- **The request**:
Give back exactly the lines from the one with "Model this scene" through the one with "from mathutils import Vector, Matrix, noise", inclusive, without the images.

- **Data provided**:
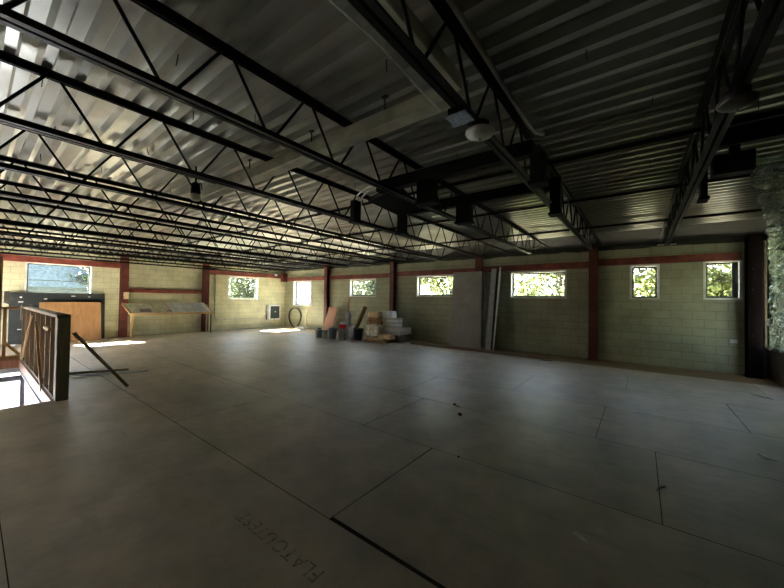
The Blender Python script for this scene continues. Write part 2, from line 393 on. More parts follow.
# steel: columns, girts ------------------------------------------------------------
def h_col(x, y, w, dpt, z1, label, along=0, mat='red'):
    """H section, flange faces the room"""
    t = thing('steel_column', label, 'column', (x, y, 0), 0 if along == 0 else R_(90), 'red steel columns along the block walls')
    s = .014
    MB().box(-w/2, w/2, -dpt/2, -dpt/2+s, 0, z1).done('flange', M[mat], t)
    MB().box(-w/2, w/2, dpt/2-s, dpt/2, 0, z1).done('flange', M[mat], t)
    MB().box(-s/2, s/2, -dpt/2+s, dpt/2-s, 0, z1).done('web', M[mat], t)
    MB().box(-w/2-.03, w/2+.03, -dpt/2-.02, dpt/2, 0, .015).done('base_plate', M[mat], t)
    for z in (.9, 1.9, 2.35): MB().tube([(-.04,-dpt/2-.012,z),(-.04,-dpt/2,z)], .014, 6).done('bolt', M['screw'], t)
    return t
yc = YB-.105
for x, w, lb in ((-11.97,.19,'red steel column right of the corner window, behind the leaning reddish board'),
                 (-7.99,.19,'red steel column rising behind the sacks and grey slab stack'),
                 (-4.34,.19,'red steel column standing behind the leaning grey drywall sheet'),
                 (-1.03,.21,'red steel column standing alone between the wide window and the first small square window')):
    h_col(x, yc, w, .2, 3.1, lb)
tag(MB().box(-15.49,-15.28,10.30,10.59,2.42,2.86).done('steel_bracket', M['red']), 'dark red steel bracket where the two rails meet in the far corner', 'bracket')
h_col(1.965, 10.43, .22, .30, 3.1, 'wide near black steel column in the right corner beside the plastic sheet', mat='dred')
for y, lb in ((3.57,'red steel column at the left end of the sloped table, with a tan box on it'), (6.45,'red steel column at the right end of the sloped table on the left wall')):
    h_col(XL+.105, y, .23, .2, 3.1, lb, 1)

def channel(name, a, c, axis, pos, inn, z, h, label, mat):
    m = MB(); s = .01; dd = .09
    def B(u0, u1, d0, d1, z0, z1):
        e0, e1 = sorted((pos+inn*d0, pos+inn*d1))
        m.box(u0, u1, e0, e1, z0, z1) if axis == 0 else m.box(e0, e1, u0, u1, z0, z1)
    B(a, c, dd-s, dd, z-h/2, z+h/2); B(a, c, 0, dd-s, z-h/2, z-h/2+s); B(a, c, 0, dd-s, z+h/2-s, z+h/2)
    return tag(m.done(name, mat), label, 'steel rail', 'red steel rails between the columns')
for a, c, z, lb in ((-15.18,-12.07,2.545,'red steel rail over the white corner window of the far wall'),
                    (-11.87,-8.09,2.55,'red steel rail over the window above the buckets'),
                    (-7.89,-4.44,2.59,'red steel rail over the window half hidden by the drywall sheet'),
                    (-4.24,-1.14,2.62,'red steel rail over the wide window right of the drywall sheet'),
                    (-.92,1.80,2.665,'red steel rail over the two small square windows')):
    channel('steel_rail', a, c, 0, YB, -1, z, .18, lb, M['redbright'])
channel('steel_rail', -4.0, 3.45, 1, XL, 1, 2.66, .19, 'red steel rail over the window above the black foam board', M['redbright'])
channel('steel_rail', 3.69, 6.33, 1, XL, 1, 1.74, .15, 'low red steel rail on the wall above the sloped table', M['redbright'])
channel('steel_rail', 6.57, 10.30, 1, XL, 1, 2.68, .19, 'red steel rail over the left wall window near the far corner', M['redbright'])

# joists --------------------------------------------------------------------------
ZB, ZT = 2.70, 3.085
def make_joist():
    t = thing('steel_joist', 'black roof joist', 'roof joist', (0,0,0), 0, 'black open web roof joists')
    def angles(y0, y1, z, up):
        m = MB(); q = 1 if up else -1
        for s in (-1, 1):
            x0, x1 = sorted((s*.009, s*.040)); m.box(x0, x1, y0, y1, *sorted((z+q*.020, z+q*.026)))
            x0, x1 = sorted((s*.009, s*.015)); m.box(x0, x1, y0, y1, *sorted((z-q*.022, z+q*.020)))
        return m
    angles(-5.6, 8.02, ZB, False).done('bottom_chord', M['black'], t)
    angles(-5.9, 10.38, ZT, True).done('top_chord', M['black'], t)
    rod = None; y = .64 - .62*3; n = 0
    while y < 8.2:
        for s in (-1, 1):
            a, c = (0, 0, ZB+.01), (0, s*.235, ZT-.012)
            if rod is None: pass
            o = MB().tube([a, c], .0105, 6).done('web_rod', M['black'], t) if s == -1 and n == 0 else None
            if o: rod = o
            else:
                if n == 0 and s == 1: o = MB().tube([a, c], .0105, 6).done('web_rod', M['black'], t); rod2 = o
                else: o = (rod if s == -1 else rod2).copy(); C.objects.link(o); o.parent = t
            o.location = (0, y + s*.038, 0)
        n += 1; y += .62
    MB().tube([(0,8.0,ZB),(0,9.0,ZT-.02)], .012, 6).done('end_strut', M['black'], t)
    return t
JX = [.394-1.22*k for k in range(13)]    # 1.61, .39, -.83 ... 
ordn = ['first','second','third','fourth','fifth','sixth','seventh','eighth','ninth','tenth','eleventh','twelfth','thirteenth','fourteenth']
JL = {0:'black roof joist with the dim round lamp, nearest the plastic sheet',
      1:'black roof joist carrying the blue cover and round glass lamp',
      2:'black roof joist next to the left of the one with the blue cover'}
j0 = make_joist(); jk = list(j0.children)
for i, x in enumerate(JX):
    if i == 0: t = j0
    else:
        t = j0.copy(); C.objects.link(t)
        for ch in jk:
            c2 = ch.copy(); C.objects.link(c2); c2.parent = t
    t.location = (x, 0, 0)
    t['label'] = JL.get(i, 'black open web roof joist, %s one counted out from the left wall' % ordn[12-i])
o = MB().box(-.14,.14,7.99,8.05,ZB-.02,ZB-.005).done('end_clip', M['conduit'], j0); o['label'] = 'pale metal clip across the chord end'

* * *

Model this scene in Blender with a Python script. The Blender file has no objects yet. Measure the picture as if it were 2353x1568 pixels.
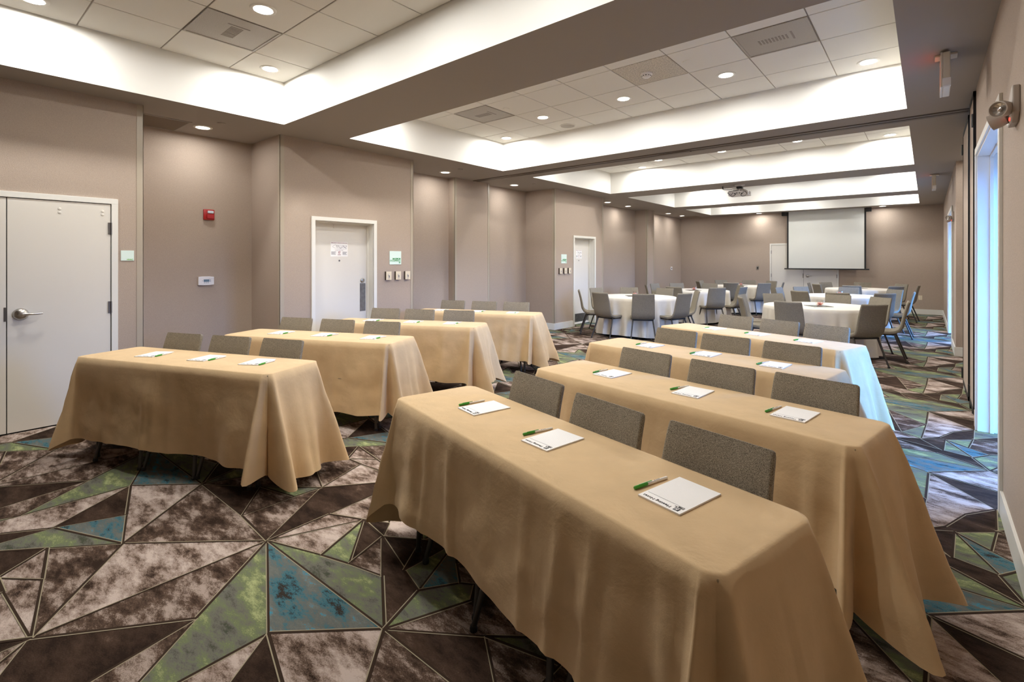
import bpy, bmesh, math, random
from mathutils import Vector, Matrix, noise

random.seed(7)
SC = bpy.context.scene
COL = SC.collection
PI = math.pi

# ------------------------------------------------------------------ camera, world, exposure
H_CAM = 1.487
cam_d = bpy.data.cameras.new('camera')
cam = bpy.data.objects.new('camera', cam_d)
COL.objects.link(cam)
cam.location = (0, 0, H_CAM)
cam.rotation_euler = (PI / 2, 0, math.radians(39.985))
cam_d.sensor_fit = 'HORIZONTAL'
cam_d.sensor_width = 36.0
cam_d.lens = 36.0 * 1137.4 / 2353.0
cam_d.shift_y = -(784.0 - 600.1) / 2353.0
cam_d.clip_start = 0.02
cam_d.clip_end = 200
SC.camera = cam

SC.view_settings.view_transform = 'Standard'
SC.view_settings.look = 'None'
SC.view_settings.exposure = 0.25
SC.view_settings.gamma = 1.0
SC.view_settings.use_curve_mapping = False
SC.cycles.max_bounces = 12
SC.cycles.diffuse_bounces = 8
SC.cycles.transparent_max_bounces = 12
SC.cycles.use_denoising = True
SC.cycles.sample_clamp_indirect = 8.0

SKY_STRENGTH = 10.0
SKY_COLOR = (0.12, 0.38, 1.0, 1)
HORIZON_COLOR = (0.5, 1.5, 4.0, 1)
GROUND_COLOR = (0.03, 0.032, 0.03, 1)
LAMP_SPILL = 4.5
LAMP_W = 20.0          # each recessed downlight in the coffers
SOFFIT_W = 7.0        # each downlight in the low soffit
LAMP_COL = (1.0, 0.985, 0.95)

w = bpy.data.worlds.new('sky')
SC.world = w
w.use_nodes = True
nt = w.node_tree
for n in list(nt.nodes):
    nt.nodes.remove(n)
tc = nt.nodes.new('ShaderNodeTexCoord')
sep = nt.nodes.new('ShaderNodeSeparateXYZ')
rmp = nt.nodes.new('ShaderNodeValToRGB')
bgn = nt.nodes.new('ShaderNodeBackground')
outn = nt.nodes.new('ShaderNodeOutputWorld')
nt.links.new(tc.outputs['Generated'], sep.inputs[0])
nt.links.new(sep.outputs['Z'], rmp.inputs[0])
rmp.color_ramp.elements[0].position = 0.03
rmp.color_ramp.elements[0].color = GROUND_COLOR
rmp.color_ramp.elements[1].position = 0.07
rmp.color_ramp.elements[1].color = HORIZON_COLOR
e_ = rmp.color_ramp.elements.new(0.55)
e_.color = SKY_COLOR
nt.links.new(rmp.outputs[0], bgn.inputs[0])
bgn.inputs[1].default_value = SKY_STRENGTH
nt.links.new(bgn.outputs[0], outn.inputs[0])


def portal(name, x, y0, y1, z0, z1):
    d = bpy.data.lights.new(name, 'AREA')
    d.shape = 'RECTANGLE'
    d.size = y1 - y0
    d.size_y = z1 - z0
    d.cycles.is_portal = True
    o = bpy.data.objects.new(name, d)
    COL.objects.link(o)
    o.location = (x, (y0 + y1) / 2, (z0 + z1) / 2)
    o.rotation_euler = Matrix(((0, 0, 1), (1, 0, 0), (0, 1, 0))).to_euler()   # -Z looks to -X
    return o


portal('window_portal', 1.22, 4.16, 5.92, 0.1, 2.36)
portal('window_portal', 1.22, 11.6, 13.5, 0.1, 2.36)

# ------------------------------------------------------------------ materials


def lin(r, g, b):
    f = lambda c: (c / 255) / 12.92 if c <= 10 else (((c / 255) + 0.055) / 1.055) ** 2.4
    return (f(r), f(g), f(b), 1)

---

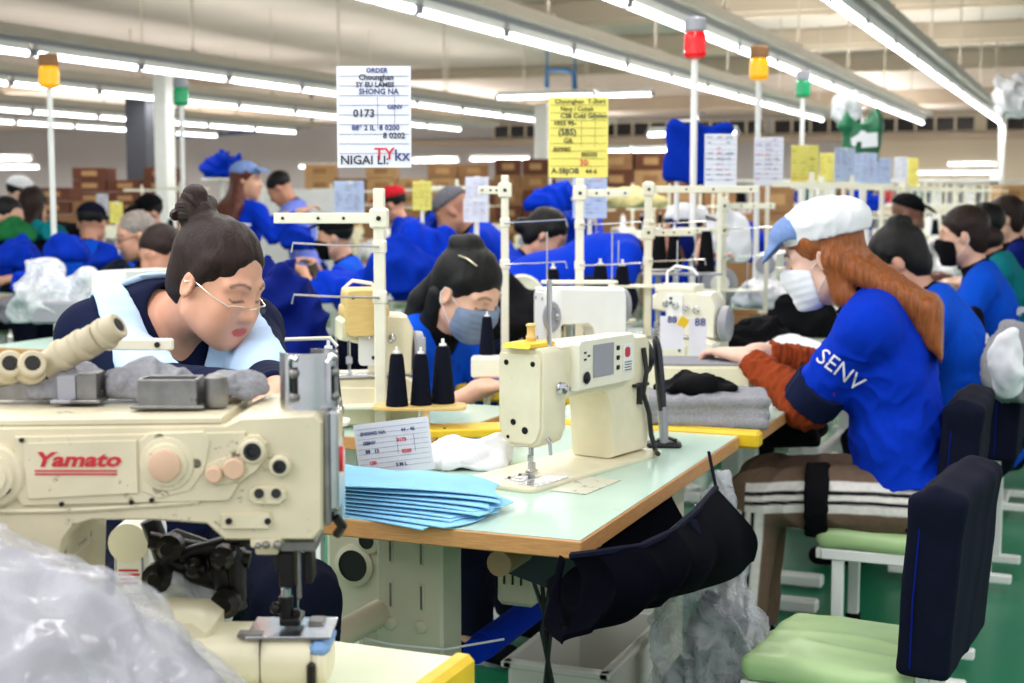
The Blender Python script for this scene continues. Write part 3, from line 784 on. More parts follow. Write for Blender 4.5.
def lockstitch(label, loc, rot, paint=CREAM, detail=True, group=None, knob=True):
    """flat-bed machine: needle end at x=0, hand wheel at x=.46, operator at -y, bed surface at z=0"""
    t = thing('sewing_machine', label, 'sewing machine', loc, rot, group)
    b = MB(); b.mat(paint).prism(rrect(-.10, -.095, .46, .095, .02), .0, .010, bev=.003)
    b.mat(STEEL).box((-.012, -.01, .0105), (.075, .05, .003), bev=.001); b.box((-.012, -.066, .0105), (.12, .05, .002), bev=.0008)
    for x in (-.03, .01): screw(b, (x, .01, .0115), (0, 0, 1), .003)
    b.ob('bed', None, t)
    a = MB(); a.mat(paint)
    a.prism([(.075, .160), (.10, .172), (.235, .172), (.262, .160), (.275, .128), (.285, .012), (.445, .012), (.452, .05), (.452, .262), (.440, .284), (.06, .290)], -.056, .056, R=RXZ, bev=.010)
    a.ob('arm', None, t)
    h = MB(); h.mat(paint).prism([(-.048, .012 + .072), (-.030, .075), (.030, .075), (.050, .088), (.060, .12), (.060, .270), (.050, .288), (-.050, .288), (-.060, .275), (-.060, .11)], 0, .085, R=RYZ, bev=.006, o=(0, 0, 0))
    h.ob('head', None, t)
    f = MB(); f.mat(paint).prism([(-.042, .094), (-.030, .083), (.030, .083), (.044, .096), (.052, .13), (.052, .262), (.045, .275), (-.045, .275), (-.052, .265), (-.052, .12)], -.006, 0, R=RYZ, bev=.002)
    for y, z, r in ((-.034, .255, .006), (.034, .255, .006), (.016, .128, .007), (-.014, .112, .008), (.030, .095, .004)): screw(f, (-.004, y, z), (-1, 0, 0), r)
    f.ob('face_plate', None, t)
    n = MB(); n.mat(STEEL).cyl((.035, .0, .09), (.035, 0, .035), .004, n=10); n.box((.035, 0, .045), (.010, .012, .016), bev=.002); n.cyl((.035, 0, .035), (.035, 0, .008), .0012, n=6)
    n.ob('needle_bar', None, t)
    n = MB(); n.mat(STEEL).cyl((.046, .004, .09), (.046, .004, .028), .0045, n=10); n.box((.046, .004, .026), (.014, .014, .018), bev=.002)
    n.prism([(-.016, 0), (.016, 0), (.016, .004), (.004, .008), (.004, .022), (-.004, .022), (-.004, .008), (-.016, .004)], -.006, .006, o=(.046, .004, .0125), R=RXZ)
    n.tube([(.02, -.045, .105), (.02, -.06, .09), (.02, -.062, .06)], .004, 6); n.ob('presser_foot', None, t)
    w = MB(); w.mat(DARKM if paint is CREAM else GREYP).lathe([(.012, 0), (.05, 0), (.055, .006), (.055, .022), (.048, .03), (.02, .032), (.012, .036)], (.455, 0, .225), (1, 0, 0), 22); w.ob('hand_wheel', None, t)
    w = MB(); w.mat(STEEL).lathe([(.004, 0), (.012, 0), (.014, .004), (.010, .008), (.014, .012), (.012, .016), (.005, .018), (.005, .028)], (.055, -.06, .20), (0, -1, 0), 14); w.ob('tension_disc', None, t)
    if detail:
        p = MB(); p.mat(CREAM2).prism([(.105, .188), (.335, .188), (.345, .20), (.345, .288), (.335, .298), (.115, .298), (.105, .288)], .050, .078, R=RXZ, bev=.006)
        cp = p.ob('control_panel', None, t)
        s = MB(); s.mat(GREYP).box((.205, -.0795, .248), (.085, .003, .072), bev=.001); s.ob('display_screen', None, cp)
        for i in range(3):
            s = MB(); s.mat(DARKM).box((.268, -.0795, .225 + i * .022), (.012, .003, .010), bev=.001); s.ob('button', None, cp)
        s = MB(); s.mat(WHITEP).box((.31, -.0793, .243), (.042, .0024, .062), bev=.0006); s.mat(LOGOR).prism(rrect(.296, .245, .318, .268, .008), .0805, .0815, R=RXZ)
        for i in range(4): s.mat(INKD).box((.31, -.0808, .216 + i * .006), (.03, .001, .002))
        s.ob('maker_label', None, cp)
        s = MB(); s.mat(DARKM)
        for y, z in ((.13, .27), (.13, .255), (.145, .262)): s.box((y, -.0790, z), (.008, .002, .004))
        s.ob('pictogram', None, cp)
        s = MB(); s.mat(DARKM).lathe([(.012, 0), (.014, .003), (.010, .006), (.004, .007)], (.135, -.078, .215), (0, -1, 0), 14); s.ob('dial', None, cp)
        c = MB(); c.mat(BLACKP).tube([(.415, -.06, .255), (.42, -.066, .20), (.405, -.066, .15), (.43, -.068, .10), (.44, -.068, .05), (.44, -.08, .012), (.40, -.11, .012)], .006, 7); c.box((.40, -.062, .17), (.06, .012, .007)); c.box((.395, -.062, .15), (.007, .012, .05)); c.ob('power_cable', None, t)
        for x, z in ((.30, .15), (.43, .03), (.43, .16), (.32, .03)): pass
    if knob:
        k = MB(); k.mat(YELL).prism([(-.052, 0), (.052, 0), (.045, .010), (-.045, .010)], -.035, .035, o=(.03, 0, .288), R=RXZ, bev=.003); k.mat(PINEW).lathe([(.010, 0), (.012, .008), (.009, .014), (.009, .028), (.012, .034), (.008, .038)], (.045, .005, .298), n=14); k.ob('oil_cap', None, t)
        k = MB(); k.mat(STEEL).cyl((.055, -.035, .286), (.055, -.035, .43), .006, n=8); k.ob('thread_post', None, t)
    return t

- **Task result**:
Model this scene in Blender with a Python script. The Blender file has no objects yet. Measure the picture as if it were 2353x1568 pixels.
import bpy, bmesh, math, random
from mathutils import Vector, Matrix, noise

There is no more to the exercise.